Es decir que, si el Poder Judicial de Mendoza cometiese el «sacrilegio» de juzgar inconstitucional la conmemoración del Patrono Santiago en las escuelas públicas de la provincia, podría provocar la ira del santo tutelar y una catástrofe sísmica de grandes proporciones. Si palabras…

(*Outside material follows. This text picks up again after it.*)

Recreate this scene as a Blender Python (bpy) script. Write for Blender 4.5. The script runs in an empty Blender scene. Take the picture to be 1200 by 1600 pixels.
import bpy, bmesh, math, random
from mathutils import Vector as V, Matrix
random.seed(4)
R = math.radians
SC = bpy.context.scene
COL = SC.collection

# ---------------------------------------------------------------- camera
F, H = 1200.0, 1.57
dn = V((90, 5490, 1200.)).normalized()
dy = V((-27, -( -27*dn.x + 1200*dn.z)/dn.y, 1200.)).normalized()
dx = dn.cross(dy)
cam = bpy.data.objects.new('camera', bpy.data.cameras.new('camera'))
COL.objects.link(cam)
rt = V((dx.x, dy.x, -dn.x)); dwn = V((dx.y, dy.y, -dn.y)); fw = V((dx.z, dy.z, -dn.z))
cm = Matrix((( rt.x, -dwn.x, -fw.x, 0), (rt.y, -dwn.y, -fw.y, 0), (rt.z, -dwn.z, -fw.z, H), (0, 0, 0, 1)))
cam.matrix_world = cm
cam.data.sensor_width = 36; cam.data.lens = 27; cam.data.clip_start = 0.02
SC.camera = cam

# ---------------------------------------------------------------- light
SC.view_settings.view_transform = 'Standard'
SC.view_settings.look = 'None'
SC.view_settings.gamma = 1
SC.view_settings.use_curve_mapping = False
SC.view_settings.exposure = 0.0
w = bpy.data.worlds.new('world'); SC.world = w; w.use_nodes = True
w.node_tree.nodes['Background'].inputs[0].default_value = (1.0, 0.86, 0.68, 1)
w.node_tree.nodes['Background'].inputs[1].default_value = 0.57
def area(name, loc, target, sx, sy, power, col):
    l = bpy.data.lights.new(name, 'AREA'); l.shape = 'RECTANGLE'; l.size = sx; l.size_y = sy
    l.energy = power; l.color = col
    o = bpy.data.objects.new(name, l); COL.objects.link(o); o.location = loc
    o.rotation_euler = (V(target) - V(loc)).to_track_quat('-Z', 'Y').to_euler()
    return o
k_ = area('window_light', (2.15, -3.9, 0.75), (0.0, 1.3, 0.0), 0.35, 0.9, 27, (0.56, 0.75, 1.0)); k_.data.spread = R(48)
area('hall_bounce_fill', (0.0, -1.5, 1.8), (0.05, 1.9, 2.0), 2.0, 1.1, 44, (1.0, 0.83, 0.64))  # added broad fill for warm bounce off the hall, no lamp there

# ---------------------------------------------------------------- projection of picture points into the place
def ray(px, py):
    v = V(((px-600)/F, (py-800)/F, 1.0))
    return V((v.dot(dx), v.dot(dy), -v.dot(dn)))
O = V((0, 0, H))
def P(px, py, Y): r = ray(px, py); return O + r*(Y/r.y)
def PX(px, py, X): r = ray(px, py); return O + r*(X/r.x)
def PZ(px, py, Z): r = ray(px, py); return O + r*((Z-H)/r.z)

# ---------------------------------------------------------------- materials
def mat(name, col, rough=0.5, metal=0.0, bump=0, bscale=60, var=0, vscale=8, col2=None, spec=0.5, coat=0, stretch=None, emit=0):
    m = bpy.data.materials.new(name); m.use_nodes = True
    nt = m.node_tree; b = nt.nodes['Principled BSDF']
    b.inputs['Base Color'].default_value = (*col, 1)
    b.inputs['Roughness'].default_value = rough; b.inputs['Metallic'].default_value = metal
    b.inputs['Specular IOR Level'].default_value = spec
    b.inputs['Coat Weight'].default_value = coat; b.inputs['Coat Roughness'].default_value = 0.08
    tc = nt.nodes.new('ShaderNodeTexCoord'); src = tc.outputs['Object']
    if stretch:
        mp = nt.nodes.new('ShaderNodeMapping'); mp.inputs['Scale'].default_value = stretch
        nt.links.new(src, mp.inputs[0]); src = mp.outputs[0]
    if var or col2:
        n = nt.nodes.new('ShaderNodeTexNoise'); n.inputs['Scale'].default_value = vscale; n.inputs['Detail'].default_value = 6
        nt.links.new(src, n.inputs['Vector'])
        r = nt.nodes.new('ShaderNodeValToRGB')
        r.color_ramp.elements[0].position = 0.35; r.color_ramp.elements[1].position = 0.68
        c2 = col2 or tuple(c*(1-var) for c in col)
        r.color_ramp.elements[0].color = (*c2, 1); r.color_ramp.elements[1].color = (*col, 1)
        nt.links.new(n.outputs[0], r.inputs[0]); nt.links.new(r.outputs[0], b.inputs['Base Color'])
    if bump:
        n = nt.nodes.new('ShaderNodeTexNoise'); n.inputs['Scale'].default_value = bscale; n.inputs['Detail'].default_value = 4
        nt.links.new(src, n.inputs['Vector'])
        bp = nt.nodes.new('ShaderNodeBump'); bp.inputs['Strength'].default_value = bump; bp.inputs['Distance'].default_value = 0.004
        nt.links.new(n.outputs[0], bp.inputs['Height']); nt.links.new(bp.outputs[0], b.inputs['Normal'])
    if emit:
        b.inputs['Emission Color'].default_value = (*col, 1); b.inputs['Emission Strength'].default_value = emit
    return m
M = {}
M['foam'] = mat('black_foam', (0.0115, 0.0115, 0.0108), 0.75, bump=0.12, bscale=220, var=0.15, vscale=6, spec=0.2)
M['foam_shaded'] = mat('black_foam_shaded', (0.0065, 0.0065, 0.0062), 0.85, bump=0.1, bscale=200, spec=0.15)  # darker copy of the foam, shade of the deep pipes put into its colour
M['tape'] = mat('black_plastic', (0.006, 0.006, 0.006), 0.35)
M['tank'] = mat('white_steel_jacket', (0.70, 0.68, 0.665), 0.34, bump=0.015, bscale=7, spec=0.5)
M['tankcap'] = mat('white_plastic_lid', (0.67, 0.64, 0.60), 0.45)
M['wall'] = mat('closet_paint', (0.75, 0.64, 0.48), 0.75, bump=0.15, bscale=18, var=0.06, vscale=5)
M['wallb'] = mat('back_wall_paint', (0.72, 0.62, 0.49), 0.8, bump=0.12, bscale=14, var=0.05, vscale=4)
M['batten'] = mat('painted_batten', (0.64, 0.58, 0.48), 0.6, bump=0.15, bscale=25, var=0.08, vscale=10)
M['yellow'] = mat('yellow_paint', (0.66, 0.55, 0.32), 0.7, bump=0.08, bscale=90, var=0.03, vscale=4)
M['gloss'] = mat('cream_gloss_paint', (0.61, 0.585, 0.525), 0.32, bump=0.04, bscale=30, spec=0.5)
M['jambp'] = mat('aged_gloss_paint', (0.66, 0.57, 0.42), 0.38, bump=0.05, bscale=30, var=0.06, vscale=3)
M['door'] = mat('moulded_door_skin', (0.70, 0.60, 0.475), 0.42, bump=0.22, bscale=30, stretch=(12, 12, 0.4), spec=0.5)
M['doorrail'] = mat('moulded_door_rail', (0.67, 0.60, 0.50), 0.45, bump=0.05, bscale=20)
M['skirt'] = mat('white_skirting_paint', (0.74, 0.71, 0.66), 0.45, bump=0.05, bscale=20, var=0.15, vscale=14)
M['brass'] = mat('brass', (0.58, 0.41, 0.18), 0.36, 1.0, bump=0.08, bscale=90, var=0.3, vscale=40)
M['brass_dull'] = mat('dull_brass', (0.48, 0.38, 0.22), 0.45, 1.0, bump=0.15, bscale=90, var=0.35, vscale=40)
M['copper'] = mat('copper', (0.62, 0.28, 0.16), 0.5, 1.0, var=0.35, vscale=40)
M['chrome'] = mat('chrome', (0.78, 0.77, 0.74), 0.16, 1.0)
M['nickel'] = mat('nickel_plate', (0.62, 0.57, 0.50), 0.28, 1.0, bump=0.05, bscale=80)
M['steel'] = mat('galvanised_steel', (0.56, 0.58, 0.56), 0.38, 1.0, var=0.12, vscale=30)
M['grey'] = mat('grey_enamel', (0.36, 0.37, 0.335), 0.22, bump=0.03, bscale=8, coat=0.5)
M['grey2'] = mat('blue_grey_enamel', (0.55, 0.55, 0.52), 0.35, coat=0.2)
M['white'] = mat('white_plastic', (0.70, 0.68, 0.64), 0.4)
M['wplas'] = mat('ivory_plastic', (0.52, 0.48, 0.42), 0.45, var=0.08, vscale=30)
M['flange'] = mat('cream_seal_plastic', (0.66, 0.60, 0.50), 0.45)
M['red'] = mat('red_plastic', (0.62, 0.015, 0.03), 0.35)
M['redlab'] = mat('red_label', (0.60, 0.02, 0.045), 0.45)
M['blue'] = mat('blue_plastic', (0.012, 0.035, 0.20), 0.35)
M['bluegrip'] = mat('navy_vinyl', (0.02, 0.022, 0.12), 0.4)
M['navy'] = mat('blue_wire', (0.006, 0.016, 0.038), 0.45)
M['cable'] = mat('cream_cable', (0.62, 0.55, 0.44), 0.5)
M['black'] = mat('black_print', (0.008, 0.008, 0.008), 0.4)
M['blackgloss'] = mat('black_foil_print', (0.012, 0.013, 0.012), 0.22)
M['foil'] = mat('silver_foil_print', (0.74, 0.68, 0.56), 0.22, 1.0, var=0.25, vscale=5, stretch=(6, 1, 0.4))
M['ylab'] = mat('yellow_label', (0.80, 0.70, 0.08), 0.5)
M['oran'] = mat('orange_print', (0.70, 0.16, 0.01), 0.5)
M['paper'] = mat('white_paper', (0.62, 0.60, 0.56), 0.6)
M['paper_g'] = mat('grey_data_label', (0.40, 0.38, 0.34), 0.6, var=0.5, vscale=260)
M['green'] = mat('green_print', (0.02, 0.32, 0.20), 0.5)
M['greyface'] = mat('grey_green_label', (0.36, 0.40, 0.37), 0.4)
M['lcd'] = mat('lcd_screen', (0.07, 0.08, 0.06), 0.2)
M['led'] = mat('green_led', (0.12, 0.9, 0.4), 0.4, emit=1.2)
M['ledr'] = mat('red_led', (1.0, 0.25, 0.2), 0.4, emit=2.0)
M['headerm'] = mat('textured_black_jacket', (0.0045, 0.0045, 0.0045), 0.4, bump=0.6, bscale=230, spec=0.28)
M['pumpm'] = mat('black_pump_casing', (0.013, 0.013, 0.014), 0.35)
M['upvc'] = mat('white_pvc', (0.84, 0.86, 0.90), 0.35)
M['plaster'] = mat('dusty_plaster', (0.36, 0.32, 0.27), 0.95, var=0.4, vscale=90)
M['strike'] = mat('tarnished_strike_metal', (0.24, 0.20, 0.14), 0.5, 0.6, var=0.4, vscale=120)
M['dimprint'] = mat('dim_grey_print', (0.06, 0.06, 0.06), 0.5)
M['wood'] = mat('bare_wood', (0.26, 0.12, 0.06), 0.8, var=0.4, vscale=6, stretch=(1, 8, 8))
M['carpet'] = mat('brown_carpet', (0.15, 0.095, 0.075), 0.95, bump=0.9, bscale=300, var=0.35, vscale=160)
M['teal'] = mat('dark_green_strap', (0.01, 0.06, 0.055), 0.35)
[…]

Qué saludable resultaría que la DGE, siendo tan afecta como es a la exaltación retórica de Sarmiento como prohombre de la patria y padre fundador de la escuela pública argentina, recordase también su brega infatigable en pro de la laicidad educativa. Si lo hiciera, si examinara con cuidado y buena voluntad el sinnúmero de artículos que el prócer sanjuanino redactó y publicó en defensa de dicho principio durante 1882 y 1883 (“La educación común es laica”, La Constitución Argentina no es católica sino civil”, “Con clérigos, tres siglos de ignorancia”, “Más católico que el Papa (Bélgica y las escuelas públicas)”, “Triunfo en San Isidro de la educación laica”, “¡La escuela sin la religión de mi mujer!”, etc. etc.), comprendería que eximir a las minorías no católicas del deber de participar en los actos escolares del Patrono Santiago y la Virgen del Carmen, lejos de ser una política democrática y pluralista, es –lo dijo Sarmiento, no yo– practicar la aparta de ovejas como en los oscuros tiempos de la Santa Inquisición.